Star Wars was and is my job. It can’t fire me and I’ll never be able to quit, and why would I want to? (That’s both a rhetorical and a real question.)”

I really wanted to like Fisher’s unintentional swan song. The style is conversational and intimate–sometimes too intimate. But the lack of real substance and her frequent profanity detract. (Twenty f-bombs, most neither relevant nor necessary.)

“If I’d been in high school instead of doing shows with my mother … I would have lived life as a teenager [instead of] having crushes on gay men.”

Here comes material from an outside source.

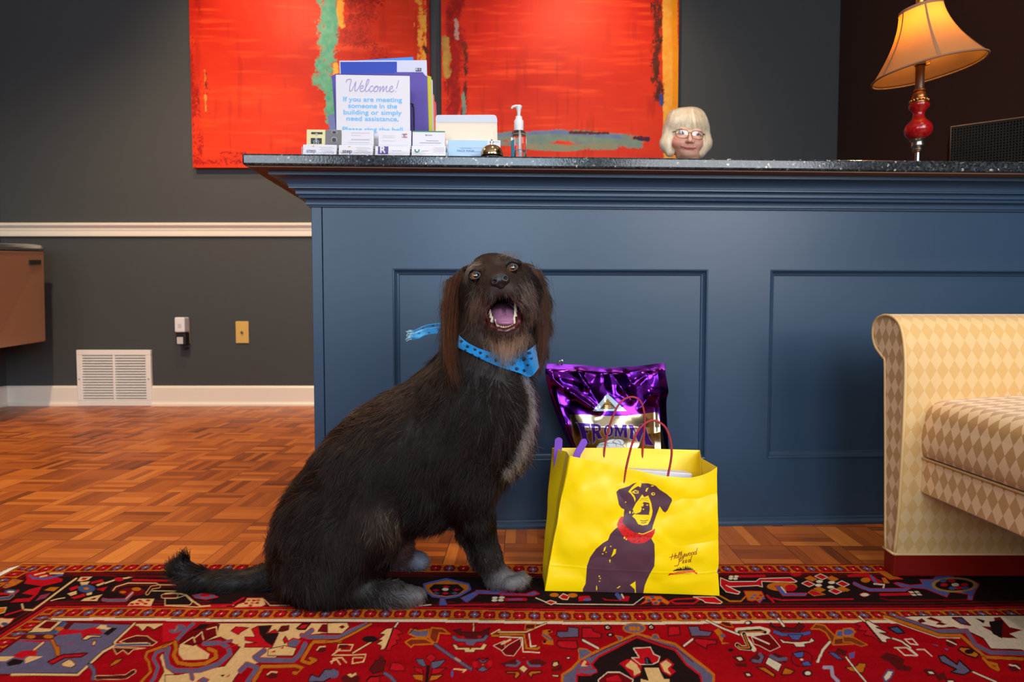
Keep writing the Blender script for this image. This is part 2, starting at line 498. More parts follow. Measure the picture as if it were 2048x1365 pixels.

Mostly this biography covers Carrie’s childhood through the immediate aftermath of the Star Wars phenomena, with reflections on fans and fandom thrown in as filler. And a strange life she lived. She grew up in the spotlight of Hollywood celebrity, was apparently raped by her stepfather when she was fifteen, and knew only that she never wanted to be in show business.

“Would he … forgive me for … being a nineteen-year-old who, despite using four-letter words with such ease and familiarity, didn’t turn out to be the pro … I seemed to be?”

The titular diary offers insight into her mind as a nineteen-year-old thrust into both a starring role and an adulterous relationship, one of which she knew would go nowhere. Here are samples:

“Heaven’s no place for one who thrives on hell.”

“You took my breath away. And now I want it back.”

“How perfect can he be if he can’t see through me?”

A 2017 Hugo Award “related work” finalist, which category is the World Science Fiction Society’s excuse to give more Hugos. If Hugos are nothing else, they’re promotional tools.

“I was always looking ahead to what I wanted to be versus who I didn’t realize I already was.”

An incredibly strong, talented person.

“Metaphor be with you.”

2 thoughts on “Book Review: The Princess Diarist by Carrie Fisher (Three Stars)

  1. I suppose I’m one of the few people who wasn’t ever a fan. I wasn’t surprised that she was still using drugs at her death. Recovery from addiction is hard work that requires change.

  2. Like many of us, she was a small person trying to live up to great expectations.